German words are long. This is not a stereotype — it's a layout constraint. A button that reads 'Submit' in English becomes 'Einreichen' in German. A label that reads 'Availability' becomes 'Verfügbarkeit'. Every component that has a fixed width needs to be rethought.

This becomes critical in compact UI contexts: navigation items, filter labels, table headers, and especially mobile buttons. The fix isn't to just increase component widths everywhere — it's to design components that are flexible enough to accommodate the longest expected string in any supported language from the start.

The less obvious problem: tone and hierarchy

When I rebuilt Dolomit's site for Italian and German audiences, I didn't translate the copy — I rewrote it. The same CTA reads very differently depending on the cultural context. German-speaking users in South Tyrol expect directness: a button should say exactly what happens when you click it. Italian-speaking users respond better to warmth and context before the call to action.

This affects design decisions too. The hierarchy of information on a page — what comes first, what gets visual weight — should shift depending on the audience. A single design with two language strings is not a bilingual design system. It's a monolingual system with translated labels.

Typography across languages

Type choices that work beautifully in English can fall apart in other languages.

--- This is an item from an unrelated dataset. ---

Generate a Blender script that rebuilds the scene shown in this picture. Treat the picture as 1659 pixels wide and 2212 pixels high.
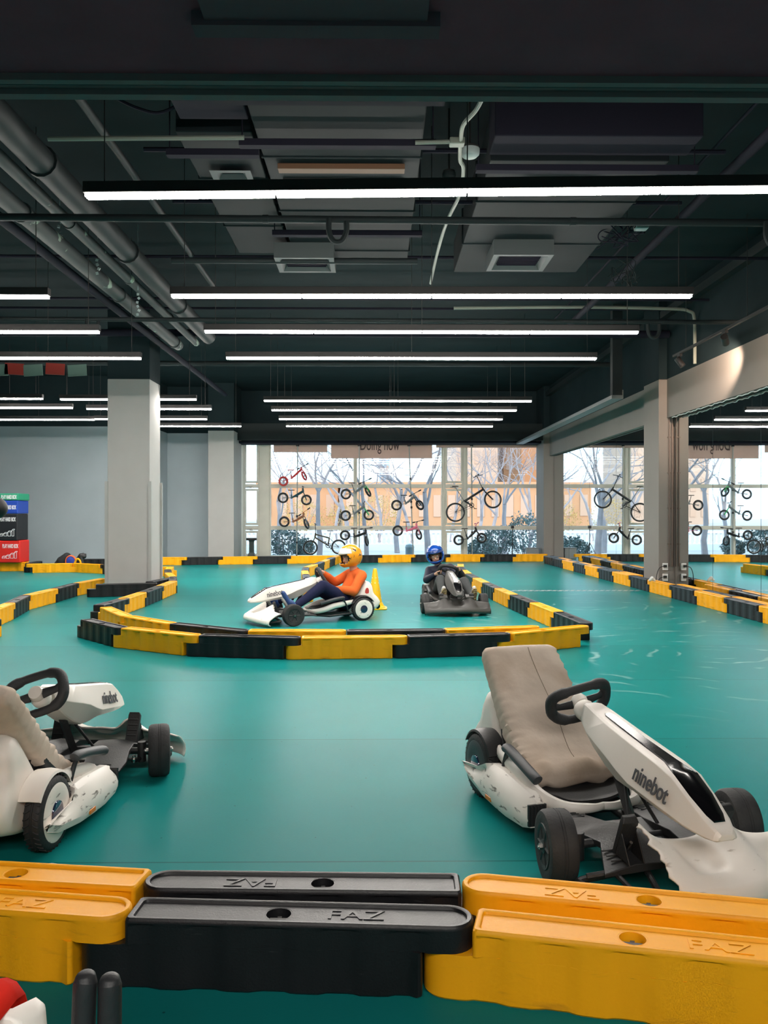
import bpy, bmesh, math, random
from mathutils import Vector, Matrix, noise
PI = math.pi
D = bpy.data
for o in list(D.objects): D.objects.remove(o)
scn = bpy.context.scene
COL = scn.collection

# ------------------------------------------------------------------ camera
YAW = 0.0107; F = 1834.0; CX, CY = 829.5, 1106.0; H = 1.34
FWD = Vector((math.sin(YAW), math.cos(YAW), 0)); RGT = Vector((math.cos(YAW), -math.sin(YAW), 0))
cd = D.cameras.new('camera'); cam = D.objects.new('camera', cd); COL.objects.link(cam)
cam.location = (0, 0, H); cam.rotation_euler = (PI/2, 0, -YAW)
cd.sensor_fit = 'VERTICAL'; cd.sensor_height = 32.0; cd.lens = F/2212*32.0; cd.clip_end = 500
scn.camera = cam
# ------------------------------------------------------------------ world, sun, exposure
w = D.worlds.new('world'); scn.world = w; w.use_nodes = True
bgn = w.node_tree.nodes['Background']; bgn.inputs[0].default_value = (0.62, 0.83, 1.0, 1); bgn.inputs[1].default_value = 4.2
sl = D.lights.new('sun', 'SUN'); sl.energy = 3.5; sl.angle = math.radians(1.5); sl.color = (1.0, 0.72, 0.5)
so = D.objects.new('sun', sl); COL.objects.link(so)
so.rotation_euler = Vector((0.45, 0.8, -0.38)).to_track_quat('-Z', 'Y').to_euler()
so.location = (-20, -20, 30)
LAMP = 100.0
scn.view_settings.view_transform = 'Standard'; scn.view_settings.look = 'None'
scn.view_settings.exposure = 0.0; scn.view_settings.gamma = 1.0
scn.view_settings.use_curve_mapping = False

# ------------------------------------------------------------------ projection helpers (camera-frame metres -> room)
def C2(x, z, h=0.0):
    v = FWD*z + RGT*x; return Vector((v.x, v.y, h))
def RH(px, py, h=0.0):                     # where a sight line meets the horizontal plane at height h
    z = (H-h)*F/(py-CY); return C2((px-CX)/F*z, z, h)
def RZ(px, py, z):                         # ... at camera depth z
    return C2((px-CX)/F*z, z, H-(py-CY)/F*z)

# ------------------------------------------------------------------ materials
MATS = {}
def mat(name, col, rough=0.5, metal=0.0, spec=0.5, bump=0.0, bscale=40.0, var=0.0, vscale=3.0, coat=0.0, emit=None, estr=0.0, alpha=None):
    if name in MATS: return MATS[name]
    m = D.materials.new(name); m.use_nodes = True; nt = m.node_tree; b = nt.nodes['Principled BSDF']
    b.inputs['Base Color'].default_value = (*col, 1); b.inputs['Roughness'].default_value = rough
    b.inputs['Metallic'].default_value = metal; b.inputs['Specular IOR Level'].default_value = spec
    if coat: b.inputs['Coat Weight'].default_value = coat
    tc = nt.nodes.new('ShaderNodeTexCoord')
    n = nt.nodes.new('ShaderNodeTexNoise'); n.inputs['Scale'].default_value = vscale; n.inputs['Detail'].default_value = 6
    nt.links.new(tc.outputs['Object'], n.inputs['Vector'])
    r = nt.nodes.new('ShaderNodeMapRange'); r.inputs[1].default_value = 0.3; r.inputs[2].default_value = 0.7
    r.inputs[3].default_value = 1-var; r.inputs[4].default_value = 1+var
    nt.links.new(n.outputs[0], r.inputs[0])
    mx = nt.nodes.new('ShaderNodeVectorMath'); mx.operation = 'SCALE'; mx.inputs[0].default_value = col
    nt.links.new(r.outputs[0], mx.inputs['Scale']); nt.links.new(mx.outputs[0], b.inputs['Base Color'])
    if bump:
        n2 = nt.nodes.new('ShaderNodeTexNoise'); n2.inputs['Scale'].default_value = bscale; n2.inputs['Detail'].default_value = 4
        nt.links.new(tc.outputs['Object'], n2.inputs['Vector'])
        bp = nt.nodes.new('ShaderNodeBump'); bp.inputs['Strength'].default_value = bump; bp.inputs['Distance'].default_value = 0.01
        nt.links.new(n2.outputs[0], bp.inputs['Height']); nt.links.new(bp.outputs[0], b.inputs['Normal'])
    if emit:
        b.inputs['Emission Color'].default_value = (*emit, 1); b.inputs['Emission Strength'].default_value = estr
    MATS[name] = m; return m

def stain(m, col, scale, lo, hi, stretch=(1, 1, 1), dist=0.0, fac=1.0):
    """dirt / scuffs with a shape of their own mixed over the base colour"""
    nt = m.node_tree; b = nt.nodes['Principled BSDF']; src = b.inputs['Base Color'].links[0].from_socket
    tc = nt.nodes.new('ShaderNodeTexCoord'); mp = nt.nodes.new('ShaderNodeMapping'); mp.inputs['Scale'].default_value = stretch
    n = nt.nodes.new('ShaderNodeTexNoise'); n.inputs['Scale'].default_value = scale; n.inputs['Detail'].default_value = 8; n.inputs['Distortion'].default_value = dist
    nt.links.new(tc.outputs['Object'], mp.inputs[0]); nt.links.new(mp.outputs[0], n.inputs['Vector'])
    r = nt.nodes.new('ShaderNodeMapRange'); r.inputs[1].default_value = lo; r.inputs[2].default_value = hi; r.inputs[4].default_value = fac
    nt.links.new(n.outputs[0], r.inputs[0])
    mx = nt.nodes.new('ShaderNodeMix'); mx.data_type = 'RGBA'; mx.inputs[7].default_value = (*col, 1)
    nt.links.new(r.outputs[0], mx.inputs[0]); nt.links.new(src, mx.inputs[6]); nt.links.new(mx.outputs[2], b.inputs['Base Color'])
    return m

M_yel = mat('yellow_plastic', (0.96, 0.42, 0.006), 0.45, spec=0.25, bump=0.08, bscale=60, var=0.06, vscale=4)
stain(M_yel, (0.30, 0.11, 0.02), 5, 0.60, 0.78, (1, 1, 5), 0.5, 0.55)
stain(M_yel, (0.10, 0.04, 0.02), 30, 0.70, 0.76, (0.3, 1, 4), 0.2, 0.6)
M_blk = mat('black_plastic', (0.010, 0.0105, 0.0125), 0.42, spec=0.4, bump=0.12, bscale=160, var=0.2, vscale=6)
stain(M_blk, (0.12, 0.12, 0.12), 30, 0.68, 0.76, (0.3, 1, 4), 0.3, 0.5)
M_hole = mat('dark_plug', (0.01, 0.01, 0.01), 0.5)
M_rub = mat('tyre_rubber', (0.018, 0.018, 0.02), 0.62, bump=0.2, bscale=90, var=0.15)
M_tyre_d = stain(mat('dusty_tyre_rubber', (0.022, 0.023, 0.025), 0.75, bump=0.2, bscale=90), (0.06, 0.058, 0.055), 8, 0.5, 0.7, fac=0.5)
M_white = mat('kart_white', (0.86, 0.81, 0.75), 0.35, var=0.03)
M_whited = stain(mat('kart_white_scuffed', (0.86, 0.81, 0.75), 0.42, var=0.04), (0.10, 0.07, 0.05), 26, 0.60, 0.68, (1, 0.45, 1.6), 0.6, 0.85)
M_whitef = stain(mat('kart_white_fascia', (0.86, 0.81, 0.75), 0.42, var=0.05), (0.25, 0.17, 0.10), 20, 0.64, 0.74, (0.5, 1, 2.5), 0.4, 0.8)
M_dk = mat('kart_black', (0.016, 0.017, 0.019), 0.5, bump=0.15, bscale=120, var=0.2)
M_dg = mat('kart_dark_grey', (0.045, 0.050, 0.056), 0.5, bump=0.1, bscale=120)
M_gl = mat('gloss_black', (0.004, 0.004, 0.005), 0.16)
M_met = mat('bare_steel', (0.45, 0.44, 0.42), 0.3, 1.0)
M_chr = mat('hub_blue_chrome', (0.02, 0.03, 0.08), 0.12, 0.3, coat=1)
M_fab = stain(mat('beige_fabric', (0.58, 0.49, 0.41), 0.95, spec=0.1, bump=0.15, bscale=30, var=0.10, vscale=5), (0.36, 0.26, 0.18), 4, 0.48, 0.72, fac=0.6)
M_redf = mat('red_fabric', (0.75, 0.022, 0.01), 0.9, spec=0.1, bump=0.5, bscale=14, var=0.15)
M_org = mat('reflector_orange', (0.75, 0.22, 0.02), 0.3)
M_ink = mat('grey_lettering', (0.08, 0.08, 0.09), 0.5)
M_gkart = mat('kart_graphite', (0.060, 0.058, 0.055), 0.45, var=0.1)
M_wallg = mat('wall_grey', (0.40, 0.46, 0.50), 0.85, bump=0.05, bscale=20, var=0.05, vscale=1.2)
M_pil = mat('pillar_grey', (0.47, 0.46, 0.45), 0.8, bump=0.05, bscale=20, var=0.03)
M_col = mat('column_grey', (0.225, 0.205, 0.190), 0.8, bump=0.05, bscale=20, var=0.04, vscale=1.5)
M_dark = mat('ceiling_paint', (0.017, 0.029, 0.033), 0.9, spec=0.12, bump=0.1, bscale=8, var=0.12, vscale=1.5)
M_soff = mat('soffit_paint', (0.21, 0.068, 0.095), 0.9, spec=0.05, bump=0.1, bscale=30, var=0.1)
M_duct = mat('duct_paint', (0.011, 0.017, 0.020), 0.7, spec=0.2, var=0.06)
M_dduct = mat('dark_duct', (0.022, 0.021, 0.033), 0.8, spec=0.1)
M_pipe = mat('pipe_paint', (0.020, 0.027, 0.029), 0.6, spec=0.25, var=0.12, vscale=2)
M_pipd = stain(mat('peeling_pipe_paint', (0.030, 0.040, 0.042), 0.65), (0.32, 0.42, 0.34), 3.5, 0.62, 0.64, dist=0.4)
M_cond = mat('pale_conduit', (0.24, 0.26, 0.22), 0.5)
M_hous = mat('lamp_housing', (0.03, 0.028, 0.028), 0.5)
M_lamp = mat('lamp_diffuser', (0.9, 0.9, 0.9), 0.5, emit=(1.0, 0.94, 0.87), estr=LAMP)
M_frm = mat('window_frame_paint', (0.66, 0.63, 0.55), 0.5, var=0.05)
M_ban = mat('banner_fabric', (0.62, 0.42, 0.36), 0.9, var=0.05)
M_txtd = mat('banner_lettering', (0.10, 0.06, 0.06), 0.8)
M_wht = mat('white_paint', (0.8, 0.8, 0.8), 0.5)
M_txtw = mat('white_print', (0.85, 0.85, 0.88), 0.6)
M_skin = mat('skin', (0.62, 0.36, 0.26), 0.5, var=0.05)
M_cone = mat('cone_yellow', (0.90, 0.52, 0.01), 0.35, var=0.05)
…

Display fonts with tight letter-spacing become unreadable when long German compound words force line breaks in unexpected places. Italic styles that feel elegant in English can look strange in German where certain typefaces weren't designed with Italian-style italics in mind.

The rule I follow: set long test strings in every supported language before committing to a typeface. The widest character set, the longest word, the most common accented character — all of them should look right before you design a single component.

The practical takeaway

Build with the longest language first. If your system works in German, it'll work in English. Test your copy in all target languages before any component is finalised. Write separate copy for each language rather than translating — even a rough first draft written natively will outperform a careful translation. And accept that bilingual design takes more time. It's not a cosmetic addition. It's a structural decision.